DIY 360 VDC Power Supply for Vivitar 365 head

Discussion in 'Lighting Equipment' started by Aoresteen, Sep 4, 2013.

  1. I've never seen a capacitor of that value with a 330 volt or greater rating. I suspect it would be the size of a dustbin. Low ESR capacitors are preferred for xenon tube driving too.

    330volts is the 'standard' flash-tube potential for speedlights. Though some may run a bit higher. Old Metz units for example.

    I think you could fire a small xenon tube with a terminal voltage of 200volts or maybe less. No idea what the efficiency or colour spectrum would be like though.

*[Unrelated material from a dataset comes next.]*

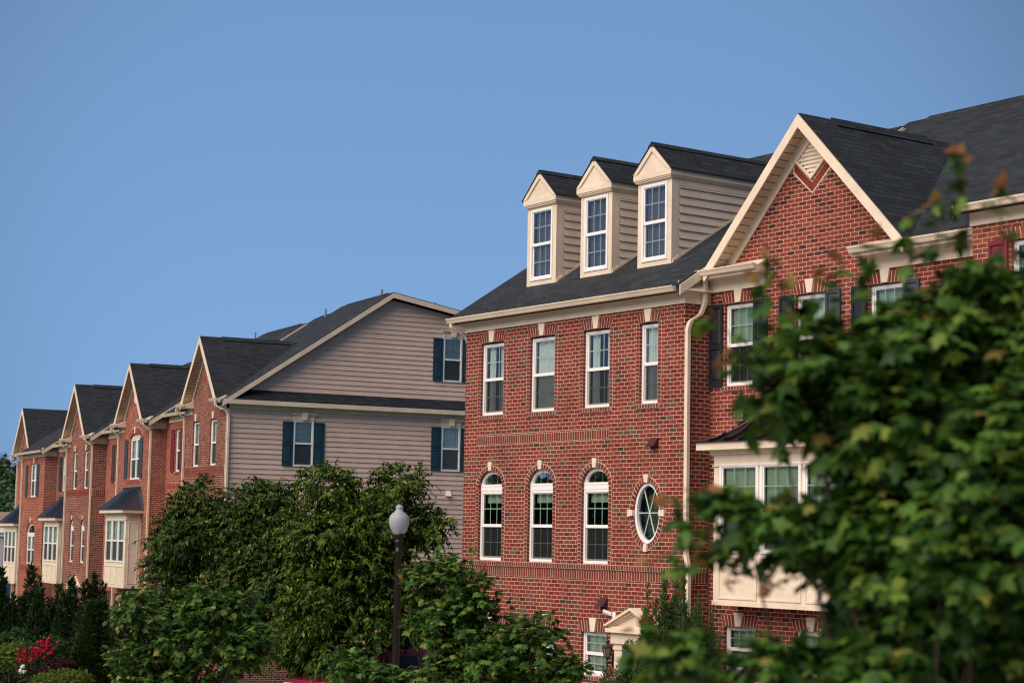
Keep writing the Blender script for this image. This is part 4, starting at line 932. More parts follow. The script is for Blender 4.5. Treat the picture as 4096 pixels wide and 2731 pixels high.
# ------------------------------------------------------------------ foliage kit
LEAF_MAPLE = (np.array([(.34, 0, .03), (0, 0, 0), (.02, .16, -.03), (.08, .36, -.10), (.27, .23, -.03), (.52, .46, -.13), (.57, .20, -.05), (.74, .16, -.07), (1, 0, -.14),
                        (.74, -.16, -.07), (.57, -.20, -.05), (.52, -.46, -.13), (.27, -.23, -.03), (.08, -.36, -.10), (.02, -.16, -.03)]), [(0, i, i + 1) for i in range(1, 14)] + [(0, 14, 1)])
LEAF_SLIM = (np.array([(0, 0, 0), (.5, 0, -.02), (1, 0, -.16), (.30, .19, .05), (.68, .16, .0), (.30, -.19, .05), (.68, -.16, .0)]), [(0, 1, 4, 3), (1, 2, 4), (0, 5, 6, 1), (1, 6, 2)])
LEAF_OVAL = (np.array([(0, 0, 0), (.5, 0, 0), (1, 0, -.08), (.25, .24, .05), (.7, .24, .03), (.25, -.24, .05), (.7, -.24, .03)]), [(0, 1, 4, 3), (1, 2, 4), (0, 5, 6, 1), (1, 6, 2)])
LEAF_SPRAY = (np.array([(0, 0, 0), (.45, .11, .03), (1, 0, 0), (.45, -.11, .03), (.1, 0, 0), (.5, 0, .14), (.9, .03, .05), (.5, .02, -.10)]), [(0, 1, 2, 3), (4, 5, 6, 7)])
def unit(a): return a / np.maximum(np.linalg.norm(a, axis=-1, keepdims=True), 1e-9)
def leaf_mesh(name, templ, P, X, Nn, S, mat, origin):
    V, F = templ; X = unit(X); Y = unit(np.cross(Nn, X)); Z = np.cross(X, Y); n = len(P)
    W = (P[:, None, :] + S[:, None, None] * (V[None, :, 0:1] * X[:, None, :] + V[None, :, 1:2] * Y[:, None, :] + V[None, :, 2:3] * Z[:, None, :])) - np.array(origin)
    me = bpy.data.meshes.new(name); k = len(V)
    me.vertices.add(n * k); me.vertices.foreach_set('co', W.reshape(-1))
    idx = np.concatenate([np.array(f) for f in F]); sz = np.array([len(f) for f in F])
    allidx = (idx[None, :] + (np.arange(n) * k)[:, None]).reshape(-1); tot = np.tile(sz, n)
    me.loops.add(len(allidx)); me.loops.foreach_set('vertex_index', allidx.astype(np.int32))
    me.polygons.add(len(tot)); me.polygons.foreach_set('loop_start', np.concatenate([[0], np.cumsum(tot)[:-1]]).astype(np.int32)); me.polygons.foreach_set('loop_total', tot.astype(np.int32))
    me.materials.append(mat); me.update(calc_edges=True); me.validate()
    o = bpy.data.objects.new(name, me); COL.objects.link(o); return o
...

    Small studio monolights in the UK tend to simply rectify the mains 230 v ac (RMS) to give a roughly 320 volt DC supply to the storage capacitor. But there's no real world standard for high energy studio strobes.
  2. Well the capacitor that I was refering to were 5 2000uf in parallel and they are rated at 600V. They are quite large about 6 in tall with diameter of 3 in. The power supply would charge them up to 340VDC. But supplying the power supply were 220V 3 phase and has a 100A circuit breaker.
  3. OK. That would give you nearly 600 Joules of energy.

    The biggest single (modern) flash capacitors I've seen were Elinchrom 3,300uF at 350v.
  4. This is an old thread but I will post anyway....someone may benefit from it. I run a Vivitar 365 on 12v transformer which I built from an old battery charger. The flash is a powerful beast and contrary to popular misconception, it runs on 365 volts DC (hence the model name Vivitar 365). The DC transformer puts out 20 Amp and the flash is happy with about 10 Amps when charging the large capacitor after full power discharge. Recycle time is just under 4 seconds after full power discharge, on auto setting it can keep up with my Nikon D2X (about 6 fps). I also run the system on 12v 15 AH SLA with no issues. Its perfect for location shoots or to overpower the sun if used with High Speed sync remote trigger. An absolute bargain at only $5 dollars I paid for the flash and total of $15 spent on modifications to suit my needs. Highly recommended
  5. - Now that I'd like to see!

    Maybe you mean a 12v/20A power supply (PSU)?
    There's no such animal as a DC transformer. All transformers require AC to function.

    What's the trigger voltage of that old Vivitar BTW?

    Sunpak AZ3600 hammerheads of similar age have a trigger voltage of around 330 volts on their P-C cable. Although that gets dropped to around 12 volts when an accessory hotshoe adapter is fitted.

    The similar-looking Sunpak 4500 has a lower trigger voltage and higher output, but is less flexible in its modes and AA settings.

    Then there's the Metz 60CT range that use a shoulder-pack supply. Their true output GN is around 45 for 100 ISO/metres.

    Any of the above can be bought very cheaply these days.
  6. According to this site, it's around 46 volts.

    Photo Strobe Trigger Voltages
  7. You need to take those Botzilla figures with a large pinch of salt Dennis. The reason being that they're submitted by random people using unknown equipment, and with an unknown degree of expertise.

    Most old trigger circuits have a resistor of several megohms in series with them. If this is measured with a multimeter or DVM having the common 10 megohm input resistance, a potential divider is formed, which gives a totally inaccurate measurement of the true open-circuit voltage. And always on the low side.

    To get a true reading of the trigger voltage an expensive electrometer instrument is needed. Or you need a known high value of resistor, and to take two readings; one with and one without the supplementary resistor in series with the meter. Then two simultaneous equations have to be solved to find the real voltage.

    I severely doubt that many contributors to the Botzilla 'database' have the equipment, skillset and inclination to carry out such a proper test of the trigger voltage.

    My own findings are that simply poking a multimeter onto the hotshoe or P-C plug of an old flash can give a reading that's out by anything from minus 30 to minus 70%. And that's with a known 10 Megohm input DVM. A cheap meter with only 1 Mohm or 100 Kohm resistance will be far less accurate.

    I've attempted to convey these concerns to the compiler of that erroneous Botzilla list to no effect so far.